== RECORD EXCERPTS ==
-- -- --
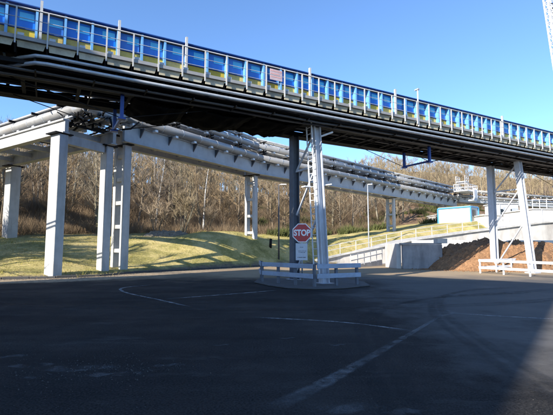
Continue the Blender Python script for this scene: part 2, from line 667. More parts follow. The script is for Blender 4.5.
-- -- --
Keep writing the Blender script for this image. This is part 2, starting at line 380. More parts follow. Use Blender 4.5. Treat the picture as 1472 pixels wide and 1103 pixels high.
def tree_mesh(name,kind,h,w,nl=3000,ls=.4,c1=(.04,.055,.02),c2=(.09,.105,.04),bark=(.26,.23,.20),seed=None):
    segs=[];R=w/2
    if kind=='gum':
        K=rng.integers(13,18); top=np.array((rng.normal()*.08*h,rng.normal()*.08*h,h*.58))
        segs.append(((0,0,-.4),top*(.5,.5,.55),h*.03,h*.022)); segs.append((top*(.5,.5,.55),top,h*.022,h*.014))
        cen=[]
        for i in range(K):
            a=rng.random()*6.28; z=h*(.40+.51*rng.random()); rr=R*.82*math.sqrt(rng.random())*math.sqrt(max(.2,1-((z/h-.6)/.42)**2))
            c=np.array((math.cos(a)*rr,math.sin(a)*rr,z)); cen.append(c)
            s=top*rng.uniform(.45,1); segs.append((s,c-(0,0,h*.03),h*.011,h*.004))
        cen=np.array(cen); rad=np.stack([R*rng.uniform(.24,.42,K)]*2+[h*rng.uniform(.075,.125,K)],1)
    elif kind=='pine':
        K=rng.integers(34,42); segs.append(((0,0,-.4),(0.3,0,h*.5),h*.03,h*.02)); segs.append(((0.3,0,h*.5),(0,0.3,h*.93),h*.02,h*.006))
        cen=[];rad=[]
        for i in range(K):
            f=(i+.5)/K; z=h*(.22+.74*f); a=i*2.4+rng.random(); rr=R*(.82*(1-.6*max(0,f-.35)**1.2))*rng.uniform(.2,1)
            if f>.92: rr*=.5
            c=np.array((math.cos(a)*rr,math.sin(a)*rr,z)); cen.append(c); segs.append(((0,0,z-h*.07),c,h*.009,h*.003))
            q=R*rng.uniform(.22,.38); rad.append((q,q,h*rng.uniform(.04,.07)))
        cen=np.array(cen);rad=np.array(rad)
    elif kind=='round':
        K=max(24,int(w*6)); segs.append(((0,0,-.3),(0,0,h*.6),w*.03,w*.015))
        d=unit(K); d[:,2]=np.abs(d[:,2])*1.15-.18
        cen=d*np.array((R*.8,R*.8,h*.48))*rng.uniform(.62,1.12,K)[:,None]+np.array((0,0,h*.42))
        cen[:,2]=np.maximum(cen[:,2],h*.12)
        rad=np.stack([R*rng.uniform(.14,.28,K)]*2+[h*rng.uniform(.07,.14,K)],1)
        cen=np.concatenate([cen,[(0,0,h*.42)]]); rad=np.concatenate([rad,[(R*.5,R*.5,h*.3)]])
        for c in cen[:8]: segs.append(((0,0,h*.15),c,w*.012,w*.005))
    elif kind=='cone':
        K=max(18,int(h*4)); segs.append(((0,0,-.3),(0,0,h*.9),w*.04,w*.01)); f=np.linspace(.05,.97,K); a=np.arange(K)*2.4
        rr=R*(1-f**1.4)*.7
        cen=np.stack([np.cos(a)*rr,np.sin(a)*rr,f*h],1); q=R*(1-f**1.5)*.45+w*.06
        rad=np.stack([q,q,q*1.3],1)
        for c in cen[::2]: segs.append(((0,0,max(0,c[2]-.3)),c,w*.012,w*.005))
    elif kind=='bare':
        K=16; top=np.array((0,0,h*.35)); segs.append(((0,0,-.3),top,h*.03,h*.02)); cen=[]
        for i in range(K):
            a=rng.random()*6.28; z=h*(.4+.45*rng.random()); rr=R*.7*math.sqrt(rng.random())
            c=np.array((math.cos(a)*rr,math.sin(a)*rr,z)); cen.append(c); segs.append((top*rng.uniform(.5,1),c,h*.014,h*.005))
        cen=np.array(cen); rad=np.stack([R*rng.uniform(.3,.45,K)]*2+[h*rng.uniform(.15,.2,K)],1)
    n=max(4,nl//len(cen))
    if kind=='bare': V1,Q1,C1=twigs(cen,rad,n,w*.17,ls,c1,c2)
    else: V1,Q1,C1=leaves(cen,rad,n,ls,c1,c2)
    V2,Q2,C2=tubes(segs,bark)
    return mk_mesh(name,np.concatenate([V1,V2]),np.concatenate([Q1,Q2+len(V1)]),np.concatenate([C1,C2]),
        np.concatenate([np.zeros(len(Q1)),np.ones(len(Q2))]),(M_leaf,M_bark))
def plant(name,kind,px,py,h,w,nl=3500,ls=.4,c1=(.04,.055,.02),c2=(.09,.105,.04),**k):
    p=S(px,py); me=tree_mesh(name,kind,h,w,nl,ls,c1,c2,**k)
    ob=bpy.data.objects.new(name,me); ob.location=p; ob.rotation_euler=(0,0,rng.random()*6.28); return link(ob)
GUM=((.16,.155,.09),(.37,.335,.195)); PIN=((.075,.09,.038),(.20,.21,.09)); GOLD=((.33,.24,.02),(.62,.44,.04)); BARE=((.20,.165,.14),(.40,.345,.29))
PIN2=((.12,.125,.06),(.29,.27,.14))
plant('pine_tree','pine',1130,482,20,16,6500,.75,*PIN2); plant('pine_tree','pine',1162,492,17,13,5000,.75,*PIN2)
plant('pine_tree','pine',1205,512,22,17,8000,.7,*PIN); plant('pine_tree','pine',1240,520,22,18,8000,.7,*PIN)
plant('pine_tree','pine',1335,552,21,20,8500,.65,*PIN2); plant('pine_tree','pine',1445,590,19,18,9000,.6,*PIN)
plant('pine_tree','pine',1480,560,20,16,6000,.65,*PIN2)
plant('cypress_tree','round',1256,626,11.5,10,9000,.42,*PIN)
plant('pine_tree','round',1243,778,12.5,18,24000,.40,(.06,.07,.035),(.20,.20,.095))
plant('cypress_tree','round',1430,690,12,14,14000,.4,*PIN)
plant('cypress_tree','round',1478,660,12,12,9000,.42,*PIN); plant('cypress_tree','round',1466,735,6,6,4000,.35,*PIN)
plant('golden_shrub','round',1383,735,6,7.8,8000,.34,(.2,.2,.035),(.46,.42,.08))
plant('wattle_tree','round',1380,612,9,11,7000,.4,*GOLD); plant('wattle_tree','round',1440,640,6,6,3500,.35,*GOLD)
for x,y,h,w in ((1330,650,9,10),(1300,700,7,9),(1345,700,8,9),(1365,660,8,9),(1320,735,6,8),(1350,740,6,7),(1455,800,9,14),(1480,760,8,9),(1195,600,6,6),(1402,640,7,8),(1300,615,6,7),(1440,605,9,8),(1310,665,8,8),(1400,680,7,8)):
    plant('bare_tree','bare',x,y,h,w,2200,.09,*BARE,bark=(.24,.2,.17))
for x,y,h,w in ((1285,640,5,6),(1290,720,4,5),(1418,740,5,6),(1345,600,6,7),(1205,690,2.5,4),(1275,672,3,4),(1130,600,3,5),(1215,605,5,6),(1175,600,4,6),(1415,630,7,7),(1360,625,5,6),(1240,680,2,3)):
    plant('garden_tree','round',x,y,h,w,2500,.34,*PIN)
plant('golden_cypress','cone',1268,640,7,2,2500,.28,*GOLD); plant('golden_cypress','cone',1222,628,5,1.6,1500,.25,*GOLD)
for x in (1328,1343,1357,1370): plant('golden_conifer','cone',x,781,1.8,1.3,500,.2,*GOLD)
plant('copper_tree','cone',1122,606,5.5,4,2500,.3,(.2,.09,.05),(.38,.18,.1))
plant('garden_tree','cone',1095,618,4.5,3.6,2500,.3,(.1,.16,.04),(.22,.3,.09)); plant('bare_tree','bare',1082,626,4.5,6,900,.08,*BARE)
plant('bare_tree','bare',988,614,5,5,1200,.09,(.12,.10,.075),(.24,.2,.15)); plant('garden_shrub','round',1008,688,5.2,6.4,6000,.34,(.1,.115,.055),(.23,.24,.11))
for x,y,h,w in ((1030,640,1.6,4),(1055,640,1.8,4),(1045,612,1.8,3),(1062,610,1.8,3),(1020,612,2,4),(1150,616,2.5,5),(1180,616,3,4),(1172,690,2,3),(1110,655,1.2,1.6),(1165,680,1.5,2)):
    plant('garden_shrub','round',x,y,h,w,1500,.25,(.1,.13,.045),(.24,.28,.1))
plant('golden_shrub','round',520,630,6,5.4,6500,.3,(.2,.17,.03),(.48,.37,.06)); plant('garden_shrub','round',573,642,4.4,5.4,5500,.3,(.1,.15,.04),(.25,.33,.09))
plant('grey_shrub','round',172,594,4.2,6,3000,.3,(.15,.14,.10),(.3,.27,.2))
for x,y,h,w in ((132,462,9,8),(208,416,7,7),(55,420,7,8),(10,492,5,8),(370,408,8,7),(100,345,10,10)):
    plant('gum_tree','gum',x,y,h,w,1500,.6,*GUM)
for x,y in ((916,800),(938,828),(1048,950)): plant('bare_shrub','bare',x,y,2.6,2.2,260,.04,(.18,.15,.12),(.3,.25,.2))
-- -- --
== GOAL ==
Each line in the material either holds the string "return" or does not. State how many do, and nothing else.

== TASK RESPONSE ==
2